64th ISI World Statistics Congress - Ottawa, Canada

64th ISI World Statistics Congress - Ottawa, Canada

Use of new data sources – the case of Statistics Norway

Conference

64th ISI World Statistics Congress - Ottawa, Canada

Format: IPS Paper

Keywords: big data, cost-benefit, gdpr, hbs, household surveys, privacy

Session: IPS 378 - Empowering Society by Reusing its Data for Official Statistics

Tuesday 18 July 10 a.m. - noon (Canada/Eastern)

Abstract

Integration of privately held data on third parties in the production of official statistics is one of the main challenges for modernisation and quality improvements of such statistics. Several initiatives in the international statistical community have been taken to facilitate access and use of such data, also commonly denoted big data. Proper statistical legislation is one of the preconditions for such access. In Norway, a new Statistics Act was adopted in 2019. The act emphasises quality requirements to official statistics, the coordination role of Statistics Norway for all such statistics which are described in a multiannual programme, and the access to privately held data for use in official statistics. For data access, use of receipts from grocery stores linked to bank transaction data represents a test of the new statistics act and the GDPR. Such data are very relevant for the household budget survey, a survey which places a heavy response-burden on the participants, leading to quality challenges.
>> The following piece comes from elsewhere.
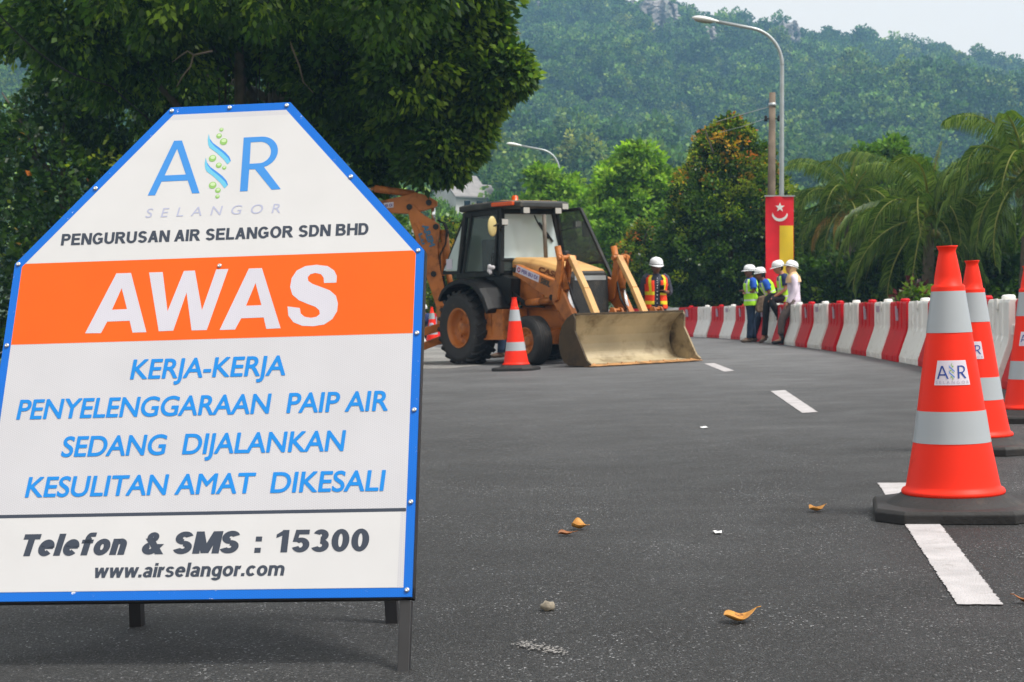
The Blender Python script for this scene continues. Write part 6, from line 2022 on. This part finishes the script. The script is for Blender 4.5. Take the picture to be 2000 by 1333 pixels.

The paper summarises some of the Statistics Norway’s experiences with accessing privately held data, exemplified by the work to acquire data to develop a new household budget survey. Key aspects in addition to the legal ones are cost-benefit analyses, collaboration, privacy protection and methodological developments. The Norwegian Data Protection Agency means the data collection authority of Statistics Norway is applied too broadly for collecting such large amounts of personal data and has prohibited the proposed approach. Statistics Norway disagrees, but a dialogue with the Data Protection Agency aiming at outlining different choices of methodology to bring the work forward has started. Experiences on the process so far should anyway be useful beyond the national level.